--- begin Given data ---

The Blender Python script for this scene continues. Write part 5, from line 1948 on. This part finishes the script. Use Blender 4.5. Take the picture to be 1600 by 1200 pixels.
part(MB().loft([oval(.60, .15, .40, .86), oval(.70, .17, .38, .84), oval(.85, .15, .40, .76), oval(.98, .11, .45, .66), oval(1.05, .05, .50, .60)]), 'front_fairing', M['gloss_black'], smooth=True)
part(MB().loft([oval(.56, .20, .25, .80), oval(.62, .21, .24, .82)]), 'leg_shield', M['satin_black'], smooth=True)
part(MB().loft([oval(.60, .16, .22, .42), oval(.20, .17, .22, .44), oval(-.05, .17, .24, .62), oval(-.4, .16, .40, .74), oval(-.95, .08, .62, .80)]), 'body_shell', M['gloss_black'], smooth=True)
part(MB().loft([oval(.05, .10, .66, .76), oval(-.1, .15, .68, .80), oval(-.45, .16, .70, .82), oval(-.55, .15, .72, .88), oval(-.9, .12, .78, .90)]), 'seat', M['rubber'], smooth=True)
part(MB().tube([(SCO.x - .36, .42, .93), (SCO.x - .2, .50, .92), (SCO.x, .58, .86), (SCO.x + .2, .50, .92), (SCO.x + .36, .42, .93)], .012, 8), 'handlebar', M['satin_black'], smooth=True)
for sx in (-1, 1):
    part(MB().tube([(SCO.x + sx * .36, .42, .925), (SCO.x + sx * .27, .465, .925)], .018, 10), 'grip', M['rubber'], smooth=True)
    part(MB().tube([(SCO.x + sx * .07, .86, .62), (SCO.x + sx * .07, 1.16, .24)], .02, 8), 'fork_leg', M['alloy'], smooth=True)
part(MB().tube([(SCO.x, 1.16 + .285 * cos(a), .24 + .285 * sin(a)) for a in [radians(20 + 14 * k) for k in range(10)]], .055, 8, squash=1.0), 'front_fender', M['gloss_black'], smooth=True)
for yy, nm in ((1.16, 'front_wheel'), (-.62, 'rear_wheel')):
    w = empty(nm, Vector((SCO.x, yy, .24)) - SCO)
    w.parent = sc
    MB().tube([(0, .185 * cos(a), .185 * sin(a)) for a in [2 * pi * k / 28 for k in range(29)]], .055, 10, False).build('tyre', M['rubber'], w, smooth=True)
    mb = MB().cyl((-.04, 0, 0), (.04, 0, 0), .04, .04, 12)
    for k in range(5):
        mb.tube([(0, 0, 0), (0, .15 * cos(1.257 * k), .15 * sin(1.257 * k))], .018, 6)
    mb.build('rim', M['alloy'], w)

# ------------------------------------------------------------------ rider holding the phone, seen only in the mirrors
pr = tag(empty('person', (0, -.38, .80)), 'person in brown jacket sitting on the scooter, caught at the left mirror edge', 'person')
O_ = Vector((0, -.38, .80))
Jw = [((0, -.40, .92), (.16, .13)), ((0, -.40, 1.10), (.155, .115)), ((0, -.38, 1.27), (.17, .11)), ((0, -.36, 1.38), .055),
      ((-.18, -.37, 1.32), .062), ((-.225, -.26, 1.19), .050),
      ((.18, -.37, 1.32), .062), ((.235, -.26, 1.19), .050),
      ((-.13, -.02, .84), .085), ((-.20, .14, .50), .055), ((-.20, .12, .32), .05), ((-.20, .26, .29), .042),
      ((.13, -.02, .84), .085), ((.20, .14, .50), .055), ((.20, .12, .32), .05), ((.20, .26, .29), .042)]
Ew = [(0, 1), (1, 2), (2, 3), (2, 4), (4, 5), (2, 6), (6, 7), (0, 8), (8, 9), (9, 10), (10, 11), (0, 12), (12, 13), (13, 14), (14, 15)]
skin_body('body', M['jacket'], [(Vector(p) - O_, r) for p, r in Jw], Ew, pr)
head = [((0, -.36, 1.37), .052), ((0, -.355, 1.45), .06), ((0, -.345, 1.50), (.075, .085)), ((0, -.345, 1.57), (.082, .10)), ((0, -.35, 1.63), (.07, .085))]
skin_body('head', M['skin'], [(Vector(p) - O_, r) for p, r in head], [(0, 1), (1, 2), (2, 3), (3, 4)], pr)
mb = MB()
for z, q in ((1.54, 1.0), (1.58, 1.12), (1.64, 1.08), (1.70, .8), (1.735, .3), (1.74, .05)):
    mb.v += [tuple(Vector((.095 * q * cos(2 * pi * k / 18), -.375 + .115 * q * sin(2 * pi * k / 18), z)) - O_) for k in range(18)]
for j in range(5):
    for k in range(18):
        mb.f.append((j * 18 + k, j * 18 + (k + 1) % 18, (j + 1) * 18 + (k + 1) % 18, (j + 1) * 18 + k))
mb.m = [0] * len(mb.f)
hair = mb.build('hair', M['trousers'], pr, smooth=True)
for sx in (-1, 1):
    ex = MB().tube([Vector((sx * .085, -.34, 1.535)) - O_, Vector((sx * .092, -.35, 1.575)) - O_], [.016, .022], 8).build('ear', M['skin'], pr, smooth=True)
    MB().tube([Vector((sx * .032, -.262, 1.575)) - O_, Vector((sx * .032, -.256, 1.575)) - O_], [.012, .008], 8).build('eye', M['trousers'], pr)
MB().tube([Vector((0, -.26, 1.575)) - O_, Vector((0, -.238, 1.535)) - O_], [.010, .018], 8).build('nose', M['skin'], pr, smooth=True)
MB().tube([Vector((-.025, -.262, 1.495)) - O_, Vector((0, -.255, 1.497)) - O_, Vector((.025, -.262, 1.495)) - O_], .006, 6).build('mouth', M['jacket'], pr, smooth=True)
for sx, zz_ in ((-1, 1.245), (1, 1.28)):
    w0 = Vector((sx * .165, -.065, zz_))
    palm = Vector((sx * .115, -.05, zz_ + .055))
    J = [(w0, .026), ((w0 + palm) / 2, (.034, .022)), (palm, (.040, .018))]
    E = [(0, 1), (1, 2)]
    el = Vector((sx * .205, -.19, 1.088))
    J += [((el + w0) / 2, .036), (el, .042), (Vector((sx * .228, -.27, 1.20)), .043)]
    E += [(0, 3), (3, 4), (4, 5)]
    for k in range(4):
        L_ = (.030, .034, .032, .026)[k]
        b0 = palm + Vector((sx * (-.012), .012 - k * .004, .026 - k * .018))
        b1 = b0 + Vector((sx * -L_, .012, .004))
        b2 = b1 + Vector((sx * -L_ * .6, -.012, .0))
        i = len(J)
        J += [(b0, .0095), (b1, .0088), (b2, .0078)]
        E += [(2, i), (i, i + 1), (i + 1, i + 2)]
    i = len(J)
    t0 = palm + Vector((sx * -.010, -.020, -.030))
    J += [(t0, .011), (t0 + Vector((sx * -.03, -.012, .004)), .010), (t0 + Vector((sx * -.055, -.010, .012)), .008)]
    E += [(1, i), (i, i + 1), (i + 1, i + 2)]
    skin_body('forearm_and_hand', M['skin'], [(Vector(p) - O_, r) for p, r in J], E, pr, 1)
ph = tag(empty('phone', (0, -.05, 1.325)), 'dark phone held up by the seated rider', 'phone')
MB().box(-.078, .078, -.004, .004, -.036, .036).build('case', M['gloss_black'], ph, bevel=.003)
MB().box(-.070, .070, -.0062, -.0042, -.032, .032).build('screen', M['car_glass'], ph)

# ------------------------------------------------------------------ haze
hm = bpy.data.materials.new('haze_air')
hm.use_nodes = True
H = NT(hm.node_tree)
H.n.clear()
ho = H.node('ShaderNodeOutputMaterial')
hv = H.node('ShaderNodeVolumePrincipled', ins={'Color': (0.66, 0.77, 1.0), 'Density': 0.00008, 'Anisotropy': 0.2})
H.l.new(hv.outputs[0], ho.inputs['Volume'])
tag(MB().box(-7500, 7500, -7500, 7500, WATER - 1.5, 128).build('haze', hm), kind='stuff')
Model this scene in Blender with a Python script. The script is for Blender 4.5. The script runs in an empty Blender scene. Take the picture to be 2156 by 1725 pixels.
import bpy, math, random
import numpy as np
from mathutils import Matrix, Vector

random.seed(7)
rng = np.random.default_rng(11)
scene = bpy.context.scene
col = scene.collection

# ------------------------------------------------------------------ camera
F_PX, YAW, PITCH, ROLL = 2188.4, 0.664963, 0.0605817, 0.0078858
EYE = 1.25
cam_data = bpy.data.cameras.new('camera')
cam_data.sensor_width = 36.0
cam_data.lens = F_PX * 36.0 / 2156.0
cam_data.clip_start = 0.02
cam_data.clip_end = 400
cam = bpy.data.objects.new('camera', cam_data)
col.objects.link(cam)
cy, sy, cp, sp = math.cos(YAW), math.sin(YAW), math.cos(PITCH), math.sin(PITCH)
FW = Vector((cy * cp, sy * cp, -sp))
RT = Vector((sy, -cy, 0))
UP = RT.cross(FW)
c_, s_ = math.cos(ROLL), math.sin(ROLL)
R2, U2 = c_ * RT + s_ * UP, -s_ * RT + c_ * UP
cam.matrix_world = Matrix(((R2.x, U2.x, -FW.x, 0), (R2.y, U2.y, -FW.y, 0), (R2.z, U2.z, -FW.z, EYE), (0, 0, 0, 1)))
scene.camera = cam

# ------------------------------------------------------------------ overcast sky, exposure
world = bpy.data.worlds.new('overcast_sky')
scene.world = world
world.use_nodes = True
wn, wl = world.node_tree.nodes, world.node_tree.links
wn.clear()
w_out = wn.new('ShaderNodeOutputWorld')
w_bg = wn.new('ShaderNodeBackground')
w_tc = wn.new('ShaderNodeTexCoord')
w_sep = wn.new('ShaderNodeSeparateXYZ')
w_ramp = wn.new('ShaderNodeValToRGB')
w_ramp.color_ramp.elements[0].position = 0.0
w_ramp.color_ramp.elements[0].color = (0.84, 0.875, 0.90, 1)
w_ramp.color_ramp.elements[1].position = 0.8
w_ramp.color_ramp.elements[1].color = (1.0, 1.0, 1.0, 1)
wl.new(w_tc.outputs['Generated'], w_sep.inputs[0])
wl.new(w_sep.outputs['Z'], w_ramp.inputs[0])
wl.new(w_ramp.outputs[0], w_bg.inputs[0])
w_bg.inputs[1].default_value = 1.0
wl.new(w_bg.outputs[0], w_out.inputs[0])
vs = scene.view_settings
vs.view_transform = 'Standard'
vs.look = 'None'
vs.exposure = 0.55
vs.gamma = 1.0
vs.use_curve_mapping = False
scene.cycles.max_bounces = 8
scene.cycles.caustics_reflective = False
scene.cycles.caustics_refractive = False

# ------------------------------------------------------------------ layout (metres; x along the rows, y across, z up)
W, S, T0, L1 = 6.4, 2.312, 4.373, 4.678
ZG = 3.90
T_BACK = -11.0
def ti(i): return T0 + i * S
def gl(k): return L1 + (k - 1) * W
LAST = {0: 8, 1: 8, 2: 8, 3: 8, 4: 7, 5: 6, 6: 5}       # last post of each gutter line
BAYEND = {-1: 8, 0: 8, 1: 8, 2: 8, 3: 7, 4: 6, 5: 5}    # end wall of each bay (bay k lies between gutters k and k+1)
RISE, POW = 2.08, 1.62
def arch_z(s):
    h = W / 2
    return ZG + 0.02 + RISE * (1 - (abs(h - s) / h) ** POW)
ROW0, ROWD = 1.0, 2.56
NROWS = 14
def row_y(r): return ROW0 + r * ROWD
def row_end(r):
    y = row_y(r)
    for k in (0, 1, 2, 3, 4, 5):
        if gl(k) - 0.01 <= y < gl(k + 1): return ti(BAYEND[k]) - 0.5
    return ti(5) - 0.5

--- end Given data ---

The lines to quote run from the one containing "Model this scene" to the one containing "col = scene.collection". Quote them exactly, with both of those lines, and nothing else.

_Result of this exercise_
Model this scene in Blender with a Python script. The script is for Blender 4.5. The script runs in an empty Blender scene. Take the picture to be 2156 by 1725 pixels.
import bpy, math, random
import numpy as np
from mathutils import Matrix, Vector

random.seed(7)
rng = np.random.default_rng(11)
scene = bpy.context.scene
col = scene.collection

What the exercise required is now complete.